We conclude that any standard which could force a party to accept a decree based on clairveyance of the trial judge would be clearly less desirable than one which enables the judge to make a decision based on present conditions, leaving the parties to make their own decisions when monetary ability and needs change. The latter course has a tendency immediately to impress upon both parents the need for cooperation, not just with respect to monetary matters but as to all other conditions that may later affect the child. This rule places the burden of providing for future support needs of the child, and changing *47 obligations of the parents, precisely where that burden belongs — upon the parents themselves. They may formalize a change by a two-line modification of support agreement. If either parent lacks the maturity and judgment to make those adjustments, a return to court is probably inevitable regardless of anticipatory provisions of the final judgment. If there is a prospect of added expense and emotional turmoil from the necessity for future judicial modification, that burden should be recognized as the result of lack of parental cooperation and recognition of changed circumstances, rather than a lack of judicial intervention in future affairs which are presently impossible to evaluate in context.

The order appealed is affirmed in part and reversed in part, and the cause remanded for redetermination of appellant's support obligation.

LARRY G. SMITH and WENTWORTH, JJ., concur.

JOANOS, J., dissents in part with opinion.

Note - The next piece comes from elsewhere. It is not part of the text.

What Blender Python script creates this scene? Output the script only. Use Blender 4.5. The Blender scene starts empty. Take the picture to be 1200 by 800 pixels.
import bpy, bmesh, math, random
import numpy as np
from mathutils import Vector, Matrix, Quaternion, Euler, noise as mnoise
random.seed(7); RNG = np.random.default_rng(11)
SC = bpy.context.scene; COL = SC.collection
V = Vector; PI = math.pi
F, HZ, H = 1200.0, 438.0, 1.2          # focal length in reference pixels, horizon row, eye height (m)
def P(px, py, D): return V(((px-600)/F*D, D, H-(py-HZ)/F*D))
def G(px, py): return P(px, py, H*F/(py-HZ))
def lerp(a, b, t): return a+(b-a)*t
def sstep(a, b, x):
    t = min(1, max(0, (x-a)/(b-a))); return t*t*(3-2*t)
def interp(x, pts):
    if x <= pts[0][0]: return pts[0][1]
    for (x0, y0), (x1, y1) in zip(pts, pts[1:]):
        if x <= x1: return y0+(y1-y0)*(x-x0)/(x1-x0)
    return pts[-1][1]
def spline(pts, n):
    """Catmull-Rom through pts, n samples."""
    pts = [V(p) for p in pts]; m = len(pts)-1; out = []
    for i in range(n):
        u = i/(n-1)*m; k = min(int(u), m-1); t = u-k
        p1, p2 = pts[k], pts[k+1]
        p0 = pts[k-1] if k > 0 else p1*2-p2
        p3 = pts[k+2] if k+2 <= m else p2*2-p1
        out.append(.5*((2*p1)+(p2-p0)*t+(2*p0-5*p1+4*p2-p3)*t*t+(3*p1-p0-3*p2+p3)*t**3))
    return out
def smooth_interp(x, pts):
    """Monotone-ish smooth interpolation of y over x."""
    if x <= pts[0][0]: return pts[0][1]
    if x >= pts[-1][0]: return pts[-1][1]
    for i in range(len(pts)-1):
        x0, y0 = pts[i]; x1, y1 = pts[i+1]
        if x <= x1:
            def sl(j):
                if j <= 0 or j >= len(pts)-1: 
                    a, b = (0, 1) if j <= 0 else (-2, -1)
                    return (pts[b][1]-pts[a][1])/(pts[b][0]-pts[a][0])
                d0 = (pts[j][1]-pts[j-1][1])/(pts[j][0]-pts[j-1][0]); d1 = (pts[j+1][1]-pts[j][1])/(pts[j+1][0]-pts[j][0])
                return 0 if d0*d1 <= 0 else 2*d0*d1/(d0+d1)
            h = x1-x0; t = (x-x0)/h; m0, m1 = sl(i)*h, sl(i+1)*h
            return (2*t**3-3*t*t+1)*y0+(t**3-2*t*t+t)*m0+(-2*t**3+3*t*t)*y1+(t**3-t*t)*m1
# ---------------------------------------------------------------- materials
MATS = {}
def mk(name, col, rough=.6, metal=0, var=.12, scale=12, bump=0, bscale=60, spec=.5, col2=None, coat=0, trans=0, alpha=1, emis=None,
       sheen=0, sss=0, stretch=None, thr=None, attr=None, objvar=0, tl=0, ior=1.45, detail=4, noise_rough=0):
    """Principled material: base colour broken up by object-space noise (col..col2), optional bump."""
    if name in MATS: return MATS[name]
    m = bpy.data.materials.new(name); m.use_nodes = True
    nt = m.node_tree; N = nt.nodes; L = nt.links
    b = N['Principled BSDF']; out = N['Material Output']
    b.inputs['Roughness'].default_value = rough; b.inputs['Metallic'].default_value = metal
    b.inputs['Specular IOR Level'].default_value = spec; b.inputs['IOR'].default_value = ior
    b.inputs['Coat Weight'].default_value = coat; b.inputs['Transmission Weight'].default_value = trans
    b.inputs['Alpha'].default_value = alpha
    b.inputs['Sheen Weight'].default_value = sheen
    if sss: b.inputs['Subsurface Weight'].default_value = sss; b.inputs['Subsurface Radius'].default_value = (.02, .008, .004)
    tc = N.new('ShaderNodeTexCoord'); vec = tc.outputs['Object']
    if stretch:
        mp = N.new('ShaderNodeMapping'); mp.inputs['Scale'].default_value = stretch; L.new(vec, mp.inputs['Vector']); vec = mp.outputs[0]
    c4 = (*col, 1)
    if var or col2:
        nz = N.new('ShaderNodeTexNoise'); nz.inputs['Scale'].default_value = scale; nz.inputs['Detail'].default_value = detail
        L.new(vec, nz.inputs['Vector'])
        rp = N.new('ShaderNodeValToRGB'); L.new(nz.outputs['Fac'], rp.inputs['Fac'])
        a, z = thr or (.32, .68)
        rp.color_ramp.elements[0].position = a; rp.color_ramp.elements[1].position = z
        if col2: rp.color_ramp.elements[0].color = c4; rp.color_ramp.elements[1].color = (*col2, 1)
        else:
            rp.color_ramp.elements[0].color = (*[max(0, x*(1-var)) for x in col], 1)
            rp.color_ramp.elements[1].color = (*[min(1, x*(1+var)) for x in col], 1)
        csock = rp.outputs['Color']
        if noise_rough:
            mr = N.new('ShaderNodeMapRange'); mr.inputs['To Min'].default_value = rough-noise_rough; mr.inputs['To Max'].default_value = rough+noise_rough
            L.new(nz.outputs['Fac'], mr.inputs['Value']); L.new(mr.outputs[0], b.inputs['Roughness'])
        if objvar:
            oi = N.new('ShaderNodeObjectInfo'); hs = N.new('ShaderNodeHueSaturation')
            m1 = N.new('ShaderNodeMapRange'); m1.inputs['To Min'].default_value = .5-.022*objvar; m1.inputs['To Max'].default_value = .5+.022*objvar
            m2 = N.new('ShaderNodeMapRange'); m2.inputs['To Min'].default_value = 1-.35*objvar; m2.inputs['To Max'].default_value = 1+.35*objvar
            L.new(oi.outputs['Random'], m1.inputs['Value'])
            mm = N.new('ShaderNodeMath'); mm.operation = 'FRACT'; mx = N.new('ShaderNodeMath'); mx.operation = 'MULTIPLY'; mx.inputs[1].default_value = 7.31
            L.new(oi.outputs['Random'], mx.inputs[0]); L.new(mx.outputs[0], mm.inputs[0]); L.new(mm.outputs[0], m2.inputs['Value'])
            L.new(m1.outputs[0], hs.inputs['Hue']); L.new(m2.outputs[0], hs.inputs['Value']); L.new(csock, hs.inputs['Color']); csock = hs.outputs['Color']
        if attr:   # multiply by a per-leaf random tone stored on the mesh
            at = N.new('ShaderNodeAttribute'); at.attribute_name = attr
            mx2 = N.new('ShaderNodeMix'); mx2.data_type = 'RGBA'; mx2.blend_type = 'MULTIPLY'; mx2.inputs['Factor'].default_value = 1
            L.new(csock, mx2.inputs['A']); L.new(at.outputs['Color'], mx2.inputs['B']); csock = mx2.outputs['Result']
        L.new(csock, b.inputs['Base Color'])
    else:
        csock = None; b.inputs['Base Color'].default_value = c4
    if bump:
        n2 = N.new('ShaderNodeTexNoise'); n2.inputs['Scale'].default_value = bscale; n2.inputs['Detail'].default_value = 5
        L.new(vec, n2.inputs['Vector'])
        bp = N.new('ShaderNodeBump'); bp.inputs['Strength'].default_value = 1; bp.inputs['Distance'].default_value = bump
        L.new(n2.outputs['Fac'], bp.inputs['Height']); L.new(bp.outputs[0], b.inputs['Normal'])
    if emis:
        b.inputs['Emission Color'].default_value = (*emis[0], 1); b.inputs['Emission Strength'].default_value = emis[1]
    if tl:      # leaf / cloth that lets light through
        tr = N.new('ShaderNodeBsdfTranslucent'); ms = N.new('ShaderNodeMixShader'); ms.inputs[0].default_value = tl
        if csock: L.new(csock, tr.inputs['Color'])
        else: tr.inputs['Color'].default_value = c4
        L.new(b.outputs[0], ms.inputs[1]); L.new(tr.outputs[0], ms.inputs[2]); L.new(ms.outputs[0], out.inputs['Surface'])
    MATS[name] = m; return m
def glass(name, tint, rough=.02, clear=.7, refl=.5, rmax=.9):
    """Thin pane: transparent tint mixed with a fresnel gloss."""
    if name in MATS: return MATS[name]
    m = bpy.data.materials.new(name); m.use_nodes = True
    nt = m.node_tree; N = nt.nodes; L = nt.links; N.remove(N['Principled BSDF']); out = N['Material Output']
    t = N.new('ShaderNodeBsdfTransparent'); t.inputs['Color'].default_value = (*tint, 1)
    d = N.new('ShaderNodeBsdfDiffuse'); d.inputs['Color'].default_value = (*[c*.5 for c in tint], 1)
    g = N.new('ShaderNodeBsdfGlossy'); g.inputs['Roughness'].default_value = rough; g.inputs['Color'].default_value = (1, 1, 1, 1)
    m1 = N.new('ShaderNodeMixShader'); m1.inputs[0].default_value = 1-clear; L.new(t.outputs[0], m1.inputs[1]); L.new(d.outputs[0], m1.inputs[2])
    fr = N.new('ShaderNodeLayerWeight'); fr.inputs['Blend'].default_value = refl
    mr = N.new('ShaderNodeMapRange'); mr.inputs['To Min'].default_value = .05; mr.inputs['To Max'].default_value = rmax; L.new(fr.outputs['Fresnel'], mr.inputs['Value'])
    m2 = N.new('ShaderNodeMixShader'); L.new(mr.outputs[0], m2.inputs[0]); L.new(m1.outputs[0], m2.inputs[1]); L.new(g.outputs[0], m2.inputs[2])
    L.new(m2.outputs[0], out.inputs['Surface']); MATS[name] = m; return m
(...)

JOANOS, Judge, dissenting in part.

It should be permissible within the sound discretion of the circuit judge to enter a judgment providing for the periodic escalation of child support where the circumstances warrant it. The ever increasing needs of children as they age as well as the effects of inflation are reasonably forseeable. Likewise, the breakup of a marriage is a time when marriage debts and attorney's fees have to be paid. It is reasonable to project ahead that as those matters are taken care of there will be more money available for child support. We should look with favor upon a judgment that sets out a future pattern that the parties can plan around. The circuit judge showed wisdom in looking to the future. To discourage the entry of forward looking judgments and to encourage the frequent return to the courtroom should not be favored. The "... adequate procedure for modification ..." referred to by the majority is both expensive and fraught with emotional shock. It oftentimes continues a war that should have ended long before. It is also a drain upon the labors of the trial bench. The judgment appealed from should be affirmed in total.